• [GIVEN TASK]:
Take each line containing the word "from" and copy it.
————————
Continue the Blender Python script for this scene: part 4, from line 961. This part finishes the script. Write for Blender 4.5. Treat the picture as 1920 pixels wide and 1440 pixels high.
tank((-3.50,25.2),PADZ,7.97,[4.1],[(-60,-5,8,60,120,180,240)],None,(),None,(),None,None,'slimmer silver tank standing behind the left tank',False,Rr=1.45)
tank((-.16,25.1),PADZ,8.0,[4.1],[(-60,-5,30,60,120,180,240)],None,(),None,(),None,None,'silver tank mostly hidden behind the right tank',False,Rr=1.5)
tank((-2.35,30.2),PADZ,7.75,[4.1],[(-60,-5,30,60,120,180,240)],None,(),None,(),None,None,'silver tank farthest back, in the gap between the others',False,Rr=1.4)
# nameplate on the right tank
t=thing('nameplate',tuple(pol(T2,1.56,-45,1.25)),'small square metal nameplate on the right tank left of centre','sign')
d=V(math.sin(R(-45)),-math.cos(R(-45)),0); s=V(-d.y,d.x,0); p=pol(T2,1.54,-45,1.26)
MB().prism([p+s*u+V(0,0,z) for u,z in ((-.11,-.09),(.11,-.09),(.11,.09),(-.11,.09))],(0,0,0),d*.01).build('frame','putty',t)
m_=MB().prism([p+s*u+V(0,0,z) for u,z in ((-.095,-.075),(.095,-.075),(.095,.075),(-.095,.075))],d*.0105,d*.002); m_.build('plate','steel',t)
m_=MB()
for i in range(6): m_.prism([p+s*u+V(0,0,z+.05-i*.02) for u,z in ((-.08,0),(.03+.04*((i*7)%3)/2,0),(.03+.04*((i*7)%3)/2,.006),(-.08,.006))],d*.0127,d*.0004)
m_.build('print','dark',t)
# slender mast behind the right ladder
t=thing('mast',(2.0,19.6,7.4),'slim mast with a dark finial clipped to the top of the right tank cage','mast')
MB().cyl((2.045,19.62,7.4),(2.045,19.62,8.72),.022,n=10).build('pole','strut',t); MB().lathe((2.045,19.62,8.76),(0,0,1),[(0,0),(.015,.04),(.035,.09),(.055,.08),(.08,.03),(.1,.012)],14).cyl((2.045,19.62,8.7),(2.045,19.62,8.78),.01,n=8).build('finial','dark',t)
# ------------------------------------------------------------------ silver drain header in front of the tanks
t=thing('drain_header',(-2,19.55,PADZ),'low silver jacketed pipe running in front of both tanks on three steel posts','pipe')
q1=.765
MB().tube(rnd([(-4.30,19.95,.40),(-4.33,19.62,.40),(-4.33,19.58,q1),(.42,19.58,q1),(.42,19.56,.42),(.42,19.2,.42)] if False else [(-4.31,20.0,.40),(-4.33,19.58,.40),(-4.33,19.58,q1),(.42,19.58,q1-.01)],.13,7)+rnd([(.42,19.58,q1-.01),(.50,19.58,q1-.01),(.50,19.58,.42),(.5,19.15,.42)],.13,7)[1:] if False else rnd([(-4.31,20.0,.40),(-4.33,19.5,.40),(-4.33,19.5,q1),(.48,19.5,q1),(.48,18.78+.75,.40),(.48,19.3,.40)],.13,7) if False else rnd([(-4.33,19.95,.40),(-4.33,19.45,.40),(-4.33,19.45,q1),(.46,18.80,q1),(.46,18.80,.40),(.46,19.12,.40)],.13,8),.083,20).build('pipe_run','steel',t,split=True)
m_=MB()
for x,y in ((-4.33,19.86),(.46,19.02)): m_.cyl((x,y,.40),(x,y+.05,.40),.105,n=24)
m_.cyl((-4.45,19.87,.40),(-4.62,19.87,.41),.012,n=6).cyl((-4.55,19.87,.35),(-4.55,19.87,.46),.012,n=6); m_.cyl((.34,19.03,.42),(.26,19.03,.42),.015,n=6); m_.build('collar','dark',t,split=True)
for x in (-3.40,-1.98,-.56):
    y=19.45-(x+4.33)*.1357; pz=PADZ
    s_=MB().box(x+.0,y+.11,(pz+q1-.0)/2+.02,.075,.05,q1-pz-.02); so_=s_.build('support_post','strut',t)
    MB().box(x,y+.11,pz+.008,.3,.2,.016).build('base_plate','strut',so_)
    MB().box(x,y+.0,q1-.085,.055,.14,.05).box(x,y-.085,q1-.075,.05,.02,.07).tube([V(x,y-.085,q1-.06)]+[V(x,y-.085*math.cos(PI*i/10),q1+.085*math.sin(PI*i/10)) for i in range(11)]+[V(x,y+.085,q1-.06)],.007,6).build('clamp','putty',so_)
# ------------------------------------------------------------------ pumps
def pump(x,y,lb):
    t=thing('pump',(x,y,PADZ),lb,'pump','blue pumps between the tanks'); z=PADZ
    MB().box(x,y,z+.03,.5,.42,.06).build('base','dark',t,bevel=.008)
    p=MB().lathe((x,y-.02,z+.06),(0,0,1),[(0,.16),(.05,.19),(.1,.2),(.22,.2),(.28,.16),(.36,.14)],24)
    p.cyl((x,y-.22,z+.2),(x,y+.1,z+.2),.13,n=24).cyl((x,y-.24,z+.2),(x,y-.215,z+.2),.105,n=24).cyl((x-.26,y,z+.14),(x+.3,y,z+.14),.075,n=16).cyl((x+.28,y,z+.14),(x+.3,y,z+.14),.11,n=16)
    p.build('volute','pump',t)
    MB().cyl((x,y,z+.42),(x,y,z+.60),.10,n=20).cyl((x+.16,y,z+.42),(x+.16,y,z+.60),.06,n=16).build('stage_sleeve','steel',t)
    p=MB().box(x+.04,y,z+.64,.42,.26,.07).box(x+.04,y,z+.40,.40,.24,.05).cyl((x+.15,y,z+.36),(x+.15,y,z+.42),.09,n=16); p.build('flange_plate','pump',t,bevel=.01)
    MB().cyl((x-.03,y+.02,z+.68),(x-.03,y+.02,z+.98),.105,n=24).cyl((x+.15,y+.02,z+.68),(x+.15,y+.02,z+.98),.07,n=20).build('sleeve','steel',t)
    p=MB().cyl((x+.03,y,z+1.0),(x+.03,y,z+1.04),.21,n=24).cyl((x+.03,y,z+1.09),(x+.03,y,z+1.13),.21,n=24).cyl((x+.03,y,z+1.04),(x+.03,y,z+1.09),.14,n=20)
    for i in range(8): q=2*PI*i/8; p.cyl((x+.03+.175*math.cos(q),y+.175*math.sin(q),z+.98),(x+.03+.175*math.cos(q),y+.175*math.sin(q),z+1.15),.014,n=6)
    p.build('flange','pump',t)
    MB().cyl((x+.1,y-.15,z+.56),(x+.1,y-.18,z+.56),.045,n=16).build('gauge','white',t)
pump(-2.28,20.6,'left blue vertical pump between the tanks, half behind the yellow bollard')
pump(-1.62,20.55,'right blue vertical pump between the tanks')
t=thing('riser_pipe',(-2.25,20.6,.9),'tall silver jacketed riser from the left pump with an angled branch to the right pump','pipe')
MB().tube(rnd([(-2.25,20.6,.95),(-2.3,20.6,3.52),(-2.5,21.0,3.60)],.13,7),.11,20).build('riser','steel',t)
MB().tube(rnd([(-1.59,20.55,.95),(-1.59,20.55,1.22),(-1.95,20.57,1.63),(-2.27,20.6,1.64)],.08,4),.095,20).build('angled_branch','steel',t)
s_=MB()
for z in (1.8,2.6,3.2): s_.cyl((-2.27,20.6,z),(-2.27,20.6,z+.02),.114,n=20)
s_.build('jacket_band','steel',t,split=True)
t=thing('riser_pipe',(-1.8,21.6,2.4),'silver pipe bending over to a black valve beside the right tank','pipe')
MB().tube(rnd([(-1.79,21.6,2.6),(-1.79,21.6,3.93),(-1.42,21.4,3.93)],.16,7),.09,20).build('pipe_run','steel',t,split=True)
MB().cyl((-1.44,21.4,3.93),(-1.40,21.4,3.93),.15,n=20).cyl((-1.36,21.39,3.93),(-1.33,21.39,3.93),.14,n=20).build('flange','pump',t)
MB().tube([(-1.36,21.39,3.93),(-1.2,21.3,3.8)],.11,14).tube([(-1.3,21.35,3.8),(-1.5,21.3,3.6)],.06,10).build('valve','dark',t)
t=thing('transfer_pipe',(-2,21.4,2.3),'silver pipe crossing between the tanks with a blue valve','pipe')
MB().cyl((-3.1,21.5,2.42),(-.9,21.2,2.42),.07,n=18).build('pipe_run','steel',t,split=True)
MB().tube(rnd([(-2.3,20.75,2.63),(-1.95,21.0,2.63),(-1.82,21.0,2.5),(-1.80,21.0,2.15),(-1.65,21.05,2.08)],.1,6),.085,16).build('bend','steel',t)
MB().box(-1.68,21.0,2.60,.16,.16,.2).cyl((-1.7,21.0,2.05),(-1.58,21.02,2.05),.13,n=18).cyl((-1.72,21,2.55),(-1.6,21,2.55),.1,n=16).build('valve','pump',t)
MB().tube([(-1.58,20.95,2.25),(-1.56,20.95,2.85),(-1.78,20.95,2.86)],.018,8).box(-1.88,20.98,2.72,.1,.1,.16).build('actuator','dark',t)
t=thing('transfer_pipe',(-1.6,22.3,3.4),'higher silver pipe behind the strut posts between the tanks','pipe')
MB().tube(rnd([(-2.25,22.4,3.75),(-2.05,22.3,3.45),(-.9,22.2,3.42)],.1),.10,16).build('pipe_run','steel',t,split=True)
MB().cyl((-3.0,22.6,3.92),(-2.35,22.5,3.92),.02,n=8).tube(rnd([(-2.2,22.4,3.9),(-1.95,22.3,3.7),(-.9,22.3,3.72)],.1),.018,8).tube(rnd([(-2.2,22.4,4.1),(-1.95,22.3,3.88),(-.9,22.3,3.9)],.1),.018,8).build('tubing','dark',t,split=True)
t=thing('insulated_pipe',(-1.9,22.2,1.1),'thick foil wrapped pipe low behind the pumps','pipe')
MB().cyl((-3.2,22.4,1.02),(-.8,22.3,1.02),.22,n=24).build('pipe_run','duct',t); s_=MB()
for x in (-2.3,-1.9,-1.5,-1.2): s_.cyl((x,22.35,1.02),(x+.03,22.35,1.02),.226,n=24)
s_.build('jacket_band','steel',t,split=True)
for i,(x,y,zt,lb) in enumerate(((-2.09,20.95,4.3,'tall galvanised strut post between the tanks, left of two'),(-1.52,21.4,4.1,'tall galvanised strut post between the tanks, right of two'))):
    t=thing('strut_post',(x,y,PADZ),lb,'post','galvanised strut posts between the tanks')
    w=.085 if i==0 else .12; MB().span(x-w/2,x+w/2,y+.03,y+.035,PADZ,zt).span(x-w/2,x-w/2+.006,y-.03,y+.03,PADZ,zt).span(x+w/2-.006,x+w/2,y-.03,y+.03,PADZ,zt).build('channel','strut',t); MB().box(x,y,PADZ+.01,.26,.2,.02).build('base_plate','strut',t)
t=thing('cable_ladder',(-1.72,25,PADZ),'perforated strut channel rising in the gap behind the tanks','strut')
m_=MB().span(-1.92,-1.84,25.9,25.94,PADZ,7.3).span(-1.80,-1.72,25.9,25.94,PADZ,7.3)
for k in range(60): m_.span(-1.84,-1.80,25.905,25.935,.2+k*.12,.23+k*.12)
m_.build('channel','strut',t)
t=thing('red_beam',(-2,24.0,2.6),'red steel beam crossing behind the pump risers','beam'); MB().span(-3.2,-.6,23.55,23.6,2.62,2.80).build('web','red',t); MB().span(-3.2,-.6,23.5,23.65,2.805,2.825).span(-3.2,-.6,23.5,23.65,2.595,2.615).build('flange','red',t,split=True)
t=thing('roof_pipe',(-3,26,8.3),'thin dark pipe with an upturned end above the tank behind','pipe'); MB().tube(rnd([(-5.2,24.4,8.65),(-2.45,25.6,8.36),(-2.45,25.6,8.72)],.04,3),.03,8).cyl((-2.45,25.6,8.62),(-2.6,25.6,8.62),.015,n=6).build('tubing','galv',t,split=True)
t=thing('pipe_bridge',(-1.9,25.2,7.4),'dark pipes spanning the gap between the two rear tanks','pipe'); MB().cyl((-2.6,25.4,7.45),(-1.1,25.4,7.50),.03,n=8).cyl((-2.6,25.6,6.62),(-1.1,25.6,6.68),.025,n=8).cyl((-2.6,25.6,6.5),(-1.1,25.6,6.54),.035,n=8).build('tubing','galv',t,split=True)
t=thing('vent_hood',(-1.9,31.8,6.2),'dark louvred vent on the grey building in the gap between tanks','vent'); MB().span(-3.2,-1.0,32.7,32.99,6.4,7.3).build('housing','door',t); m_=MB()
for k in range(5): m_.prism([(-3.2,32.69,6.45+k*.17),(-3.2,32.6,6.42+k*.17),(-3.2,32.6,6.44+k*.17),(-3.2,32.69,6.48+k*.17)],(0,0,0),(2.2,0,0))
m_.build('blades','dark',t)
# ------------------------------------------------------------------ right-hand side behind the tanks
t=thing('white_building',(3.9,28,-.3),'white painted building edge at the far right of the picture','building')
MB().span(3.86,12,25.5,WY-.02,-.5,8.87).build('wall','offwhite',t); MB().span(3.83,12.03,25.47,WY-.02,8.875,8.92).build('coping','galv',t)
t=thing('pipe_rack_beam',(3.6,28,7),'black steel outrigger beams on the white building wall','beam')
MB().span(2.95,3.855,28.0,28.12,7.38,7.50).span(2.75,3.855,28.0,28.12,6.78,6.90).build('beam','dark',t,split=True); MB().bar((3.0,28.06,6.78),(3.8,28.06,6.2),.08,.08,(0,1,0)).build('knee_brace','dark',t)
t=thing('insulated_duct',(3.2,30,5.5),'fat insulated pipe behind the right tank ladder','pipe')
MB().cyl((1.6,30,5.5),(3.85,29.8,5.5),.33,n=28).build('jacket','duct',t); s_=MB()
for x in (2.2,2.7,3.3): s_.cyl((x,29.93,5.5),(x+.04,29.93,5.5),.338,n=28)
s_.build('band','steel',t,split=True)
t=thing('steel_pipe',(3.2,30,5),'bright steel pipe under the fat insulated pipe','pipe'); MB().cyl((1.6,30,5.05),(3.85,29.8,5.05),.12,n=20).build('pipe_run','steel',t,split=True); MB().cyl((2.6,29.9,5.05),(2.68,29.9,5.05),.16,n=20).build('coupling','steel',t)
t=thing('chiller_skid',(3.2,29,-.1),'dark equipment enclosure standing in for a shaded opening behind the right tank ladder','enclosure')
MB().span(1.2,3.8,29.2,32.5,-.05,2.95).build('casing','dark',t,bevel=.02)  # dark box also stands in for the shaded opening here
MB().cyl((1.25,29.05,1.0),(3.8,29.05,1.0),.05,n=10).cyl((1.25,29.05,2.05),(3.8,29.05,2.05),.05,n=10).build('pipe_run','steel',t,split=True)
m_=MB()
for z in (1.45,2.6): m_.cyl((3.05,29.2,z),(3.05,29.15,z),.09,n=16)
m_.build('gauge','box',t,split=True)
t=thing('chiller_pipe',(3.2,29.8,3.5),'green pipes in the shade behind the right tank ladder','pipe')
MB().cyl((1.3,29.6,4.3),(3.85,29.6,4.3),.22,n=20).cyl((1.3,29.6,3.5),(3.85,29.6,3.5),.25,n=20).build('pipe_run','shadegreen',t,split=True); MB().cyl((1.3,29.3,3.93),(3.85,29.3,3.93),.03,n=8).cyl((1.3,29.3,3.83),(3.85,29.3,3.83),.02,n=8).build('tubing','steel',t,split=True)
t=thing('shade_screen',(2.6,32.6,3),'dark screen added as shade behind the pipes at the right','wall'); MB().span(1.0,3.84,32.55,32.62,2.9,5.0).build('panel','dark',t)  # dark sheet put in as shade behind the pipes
————————
• [IN RESPONSE]:
Continue the Blender Python script for this scene: part 4, from line 961. This part finishes the script. Write for Blender 4.5. Treat the picture as 1920 pixels wide and 1440 pixels high.
t=thing('riser_pipe',(-2.25,20.6,.9),'tall silver jacketed riser from the left pump with an angled branch to the right pump','pipe')